— Stated goal —
Report only the number of lines that hold the word "from".

— Dataset content —
++++

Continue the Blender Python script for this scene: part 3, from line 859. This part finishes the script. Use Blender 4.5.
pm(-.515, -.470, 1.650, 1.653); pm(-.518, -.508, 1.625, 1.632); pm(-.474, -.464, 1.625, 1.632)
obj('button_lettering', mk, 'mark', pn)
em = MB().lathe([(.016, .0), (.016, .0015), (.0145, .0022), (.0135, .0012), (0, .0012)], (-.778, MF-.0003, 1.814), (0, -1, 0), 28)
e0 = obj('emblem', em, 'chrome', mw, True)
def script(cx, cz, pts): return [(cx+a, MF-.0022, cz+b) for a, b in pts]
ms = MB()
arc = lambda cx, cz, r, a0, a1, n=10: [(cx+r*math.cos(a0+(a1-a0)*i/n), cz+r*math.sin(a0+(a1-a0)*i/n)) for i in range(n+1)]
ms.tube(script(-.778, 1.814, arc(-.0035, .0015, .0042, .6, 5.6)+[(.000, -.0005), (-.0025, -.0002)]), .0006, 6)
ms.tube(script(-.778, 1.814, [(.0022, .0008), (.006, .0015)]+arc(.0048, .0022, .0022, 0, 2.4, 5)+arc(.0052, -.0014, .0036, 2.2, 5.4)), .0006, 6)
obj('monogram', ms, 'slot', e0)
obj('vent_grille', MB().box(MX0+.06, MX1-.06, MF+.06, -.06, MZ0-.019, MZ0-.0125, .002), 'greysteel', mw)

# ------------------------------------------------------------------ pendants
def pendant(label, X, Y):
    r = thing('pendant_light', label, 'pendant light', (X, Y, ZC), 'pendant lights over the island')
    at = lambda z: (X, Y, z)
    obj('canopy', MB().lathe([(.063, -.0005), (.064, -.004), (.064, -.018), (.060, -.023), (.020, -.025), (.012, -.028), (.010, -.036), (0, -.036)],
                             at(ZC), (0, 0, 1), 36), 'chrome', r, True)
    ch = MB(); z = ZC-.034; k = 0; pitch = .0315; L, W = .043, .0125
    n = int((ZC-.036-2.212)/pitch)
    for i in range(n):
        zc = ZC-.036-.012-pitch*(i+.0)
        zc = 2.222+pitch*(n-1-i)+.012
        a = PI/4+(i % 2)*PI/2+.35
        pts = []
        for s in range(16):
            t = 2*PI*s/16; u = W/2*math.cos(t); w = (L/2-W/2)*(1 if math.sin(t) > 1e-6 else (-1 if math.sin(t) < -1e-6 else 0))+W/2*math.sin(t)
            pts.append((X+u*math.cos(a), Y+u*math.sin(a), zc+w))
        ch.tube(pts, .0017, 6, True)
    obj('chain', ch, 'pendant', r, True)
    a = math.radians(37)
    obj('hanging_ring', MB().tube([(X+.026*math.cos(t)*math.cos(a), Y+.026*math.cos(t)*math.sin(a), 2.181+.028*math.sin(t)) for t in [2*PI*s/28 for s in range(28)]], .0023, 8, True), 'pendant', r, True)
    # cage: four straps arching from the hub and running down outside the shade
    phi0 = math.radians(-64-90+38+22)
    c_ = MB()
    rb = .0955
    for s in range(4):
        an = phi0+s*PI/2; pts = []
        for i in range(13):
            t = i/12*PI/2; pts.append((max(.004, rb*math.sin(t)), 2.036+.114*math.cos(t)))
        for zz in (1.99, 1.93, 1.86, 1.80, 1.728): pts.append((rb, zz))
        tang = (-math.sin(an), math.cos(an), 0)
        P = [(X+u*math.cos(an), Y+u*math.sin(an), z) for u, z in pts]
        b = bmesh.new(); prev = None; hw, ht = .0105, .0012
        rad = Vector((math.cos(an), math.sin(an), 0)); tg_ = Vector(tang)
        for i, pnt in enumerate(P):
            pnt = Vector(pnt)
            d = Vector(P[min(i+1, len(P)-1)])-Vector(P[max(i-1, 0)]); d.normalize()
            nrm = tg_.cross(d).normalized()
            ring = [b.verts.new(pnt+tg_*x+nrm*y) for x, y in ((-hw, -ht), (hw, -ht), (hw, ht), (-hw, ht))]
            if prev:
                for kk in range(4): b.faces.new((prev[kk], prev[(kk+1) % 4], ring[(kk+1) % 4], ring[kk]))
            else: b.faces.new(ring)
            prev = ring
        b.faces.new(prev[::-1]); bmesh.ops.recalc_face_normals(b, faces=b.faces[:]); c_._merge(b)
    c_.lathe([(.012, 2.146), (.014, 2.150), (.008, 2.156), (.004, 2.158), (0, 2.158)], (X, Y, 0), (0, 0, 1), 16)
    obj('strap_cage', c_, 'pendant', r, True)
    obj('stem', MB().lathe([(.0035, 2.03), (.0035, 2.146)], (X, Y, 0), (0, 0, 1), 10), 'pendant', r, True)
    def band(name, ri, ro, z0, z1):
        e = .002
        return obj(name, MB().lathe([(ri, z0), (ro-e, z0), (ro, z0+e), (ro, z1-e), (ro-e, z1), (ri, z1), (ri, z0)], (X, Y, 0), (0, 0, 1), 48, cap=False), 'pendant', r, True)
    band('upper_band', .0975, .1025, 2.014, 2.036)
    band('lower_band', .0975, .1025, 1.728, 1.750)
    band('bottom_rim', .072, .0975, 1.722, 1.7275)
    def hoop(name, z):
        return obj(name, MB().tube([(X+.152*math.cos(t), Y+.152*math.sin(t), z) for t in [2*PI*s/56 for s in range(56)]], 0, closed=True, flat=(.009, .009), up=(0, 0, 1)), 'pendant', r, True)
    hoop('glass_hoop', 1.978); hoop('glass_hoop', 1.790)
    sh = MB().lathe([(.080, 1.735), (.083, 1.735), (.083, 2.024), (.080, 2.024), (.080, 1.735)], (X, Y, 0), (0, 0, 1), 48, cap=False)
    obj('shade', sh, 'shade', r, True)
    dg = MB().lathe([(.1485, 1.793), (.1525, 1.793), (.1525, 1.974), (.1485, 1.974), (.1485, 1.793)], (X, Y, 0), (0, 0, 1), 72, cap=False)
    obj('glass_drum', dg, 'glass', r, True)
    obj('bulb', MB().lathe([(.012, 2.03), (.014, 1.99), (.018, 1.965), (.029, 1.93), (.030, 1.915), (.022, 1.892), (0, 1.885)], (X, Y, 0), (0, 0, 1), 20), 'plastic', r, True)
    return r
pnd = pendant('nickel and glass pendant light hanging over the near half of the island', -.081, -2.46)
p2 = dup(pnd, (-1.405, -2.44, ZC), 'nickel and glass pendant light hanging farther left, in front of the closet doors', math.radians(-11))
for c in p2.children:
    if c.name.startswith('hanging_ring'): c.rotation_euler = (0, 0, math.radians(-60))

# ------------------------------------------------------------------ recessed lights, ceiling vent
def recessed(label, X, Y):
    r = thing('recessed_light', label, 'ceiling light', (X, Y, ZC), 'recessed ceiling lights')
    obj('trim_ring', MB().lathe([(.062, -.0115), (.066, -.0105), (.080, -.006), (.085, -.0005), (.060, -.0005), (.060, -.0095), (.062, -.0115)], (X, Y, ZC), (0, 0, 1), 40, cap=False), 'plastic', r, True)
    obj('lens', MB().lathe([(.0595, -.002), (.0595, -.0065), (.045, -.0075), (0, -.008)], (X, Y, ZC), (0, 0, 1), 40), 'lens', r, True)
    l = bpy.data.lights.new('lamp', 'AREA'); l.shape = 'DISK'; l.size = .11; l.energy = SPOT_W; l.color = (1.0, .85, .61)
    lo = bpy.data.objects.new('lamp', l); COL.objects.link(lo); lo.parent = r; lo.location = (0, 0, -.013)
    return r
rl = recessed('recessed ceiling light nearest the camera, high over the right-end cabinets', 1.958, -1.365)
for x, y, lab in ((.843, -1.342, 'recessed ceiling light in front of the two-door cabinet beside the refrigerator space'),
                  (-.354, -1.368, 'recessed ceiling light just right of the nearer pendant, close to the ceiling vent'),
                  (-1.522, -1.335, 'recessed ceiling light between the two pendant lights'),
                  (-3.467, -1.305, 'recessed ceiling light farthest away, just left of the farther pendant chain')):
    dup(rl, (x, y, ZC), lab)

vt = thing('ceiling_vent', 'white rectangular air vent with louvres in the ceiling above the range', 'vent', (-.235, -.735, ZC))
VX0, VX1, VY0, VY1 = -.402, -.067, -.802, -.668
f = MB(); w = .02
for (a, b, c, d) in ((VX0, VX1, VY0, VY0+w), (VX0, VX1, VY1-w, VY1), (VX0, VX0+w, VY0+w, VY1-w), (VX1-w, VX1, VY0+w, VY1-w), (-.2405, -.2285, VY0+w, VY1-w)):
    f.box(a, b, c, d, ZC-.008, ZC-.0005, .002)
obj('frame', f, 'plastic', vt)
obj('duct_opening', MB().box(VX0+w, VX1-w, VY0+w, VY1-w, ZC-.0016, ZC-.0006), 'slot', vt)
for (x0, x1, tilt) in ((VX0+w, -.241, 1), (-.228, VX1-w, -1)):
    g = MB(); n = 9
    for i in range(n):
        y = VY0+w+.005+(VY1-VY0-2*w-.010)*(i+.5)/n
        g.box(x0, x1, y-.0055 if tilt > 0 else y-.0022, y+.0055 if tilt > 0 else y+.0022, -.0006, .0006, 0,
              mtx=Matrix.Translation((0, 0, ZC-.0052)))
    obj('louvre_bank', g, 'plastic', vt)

++++

— In response —
2